Am Mittwoch tat das Gericht einiges zur Beschleunigung: Es lehnte mit fast einem Dutzend Beschlüssen den Wunsch der Nebenkläger nach der Befragung weiterer Zeugen und Zuziehung neuer Akten ab. Es ist ein Zeichen, dass es nun schneller vorangehen soll.
Immer wieder kommen auch neue Erkenntnisse im Prozess ans Tageslicht. So wie der Anschlag, der im Juni 1999 in einer Gaststätte in Nürnberg verübt wurde, die vor allem von Ausländern besucht wurde. Dabei war ein türkischer Putzmann an Armen und im Gesicht verletzt worden. Die Polizei fand keinen Täter; am Ende wurde der Geschädigte selbst verdächtigt, mit dem Anschlag zu tun zu haben.
Schwarzpulver wie bei Chinaböllern
Im Prozess hatte der Mitangeklagte Carsten S. überraschend erklärt, Uwe Böhnhardt und Uwe Mundlos hätten ihm damals gesagt, sie hätten in Nürnberg "eine Taschenlampe hingestellt". Carsten S. konnte auch den Zündmechanismus genau beschreiben. Die Bombe wurde scharf, indem auf den Schalter der Lampe gedrückt wurde. In das Rohr hatten die Täter Schwarzpulver eingefüllt. Das bestätigte am Mittwoch ein Sprengstoffexperte, der damals ermittelt hatte. Es handele sich um Schwarzpulver wie in Chinaböllern, sagte er.

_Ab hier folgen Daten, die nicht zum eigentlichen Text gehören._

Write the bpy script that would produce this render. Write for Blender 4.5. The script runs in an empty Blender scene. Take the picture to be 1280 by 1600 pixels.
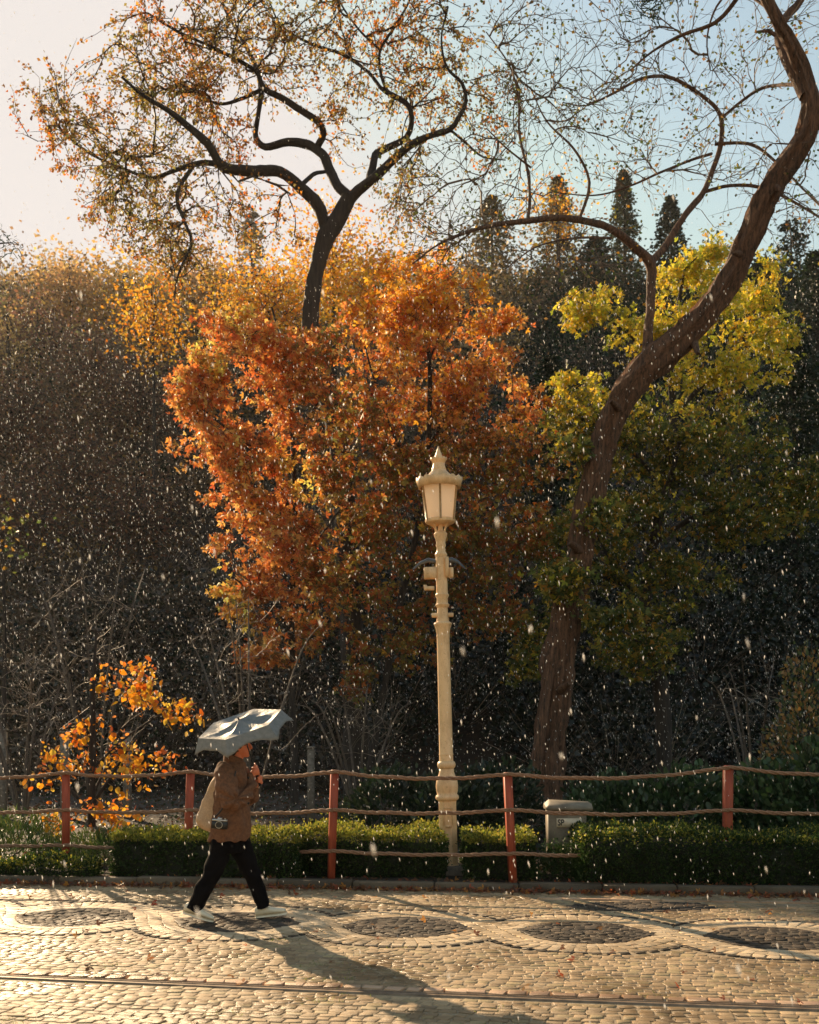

Solches Schwarzpulver befand sich auch in der Bombe, die der NSU zum Jahreswechsel 1999/2000 in einem Lebensmittelgeschäft in Köln gelegt hatte. Dabei war eine junge Frau nur knapp dem Tod entronnen. Auch der Anschlag in Nürnberg sollte noch blutiger ausfallen. Die Täter hatten die Rohrbombe angesägt, damit sie zersplittert. Das funktionierte nicht.